Brief | Beginning with the first line of the data below, reproduce every line unchanged, ending with the line that holds "R = math.radians".

3D scene scripts |
※

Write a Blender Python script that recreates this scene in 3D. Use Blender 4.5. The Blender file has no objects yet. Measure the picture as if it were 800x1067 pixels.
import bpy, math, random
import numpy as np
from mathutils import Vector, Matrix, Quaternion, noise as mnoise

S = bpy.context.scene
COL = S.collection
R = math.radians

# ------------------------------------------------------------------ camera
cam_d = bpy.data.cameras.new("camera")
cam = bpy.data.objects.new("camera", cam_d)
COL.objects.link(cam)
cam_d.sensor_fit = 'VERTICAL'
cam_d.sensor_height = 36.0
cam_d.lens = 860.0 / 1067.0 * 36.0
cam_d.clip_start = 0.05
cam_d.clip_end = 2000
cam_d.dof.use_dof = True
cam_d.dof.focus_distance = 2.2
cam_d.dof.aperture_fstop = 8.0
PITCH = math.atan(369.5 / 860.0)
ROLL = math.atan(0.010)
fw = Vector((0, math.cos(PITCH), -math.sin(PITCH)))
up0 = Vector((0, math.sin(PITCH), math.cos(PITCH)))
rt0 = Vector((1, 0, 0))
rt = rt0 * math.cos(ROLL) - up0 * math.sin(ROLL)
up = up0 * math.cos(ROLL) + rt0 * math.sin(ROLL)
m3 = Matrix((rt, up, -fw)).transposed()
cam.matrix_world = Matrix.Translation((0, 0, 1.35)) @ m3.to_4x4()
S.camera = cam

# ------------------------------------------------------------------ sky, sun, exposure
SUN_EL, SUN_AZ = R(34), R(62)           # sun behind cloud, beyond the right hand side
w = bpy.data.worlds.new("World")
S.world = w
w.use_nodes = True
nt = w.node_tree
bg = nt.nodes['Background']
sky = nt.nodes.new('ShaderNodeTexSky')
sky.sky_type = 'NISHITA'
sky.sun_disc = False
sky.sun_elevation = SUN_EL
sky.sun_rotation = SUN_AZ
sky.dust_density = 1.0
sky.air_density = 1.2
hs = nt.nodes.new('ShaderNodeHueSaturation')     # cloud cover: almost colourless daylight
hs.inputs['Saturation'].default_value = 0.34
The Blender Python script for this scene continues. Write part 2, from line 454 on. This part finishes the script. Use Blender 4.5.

※

Final result |
Write a Blender Python script that recreates this scene in 3D. Use Blender 4.5. The Blender file has no objects yet. Measure the picture as if it were 800x1067 pixels.
import bpy, math, random
import numpy as np
from mathutils import Vector, Matrix, Quaternion, noise as mnoise

S = bpy.context.scene
COL = S.collection
R = math.radians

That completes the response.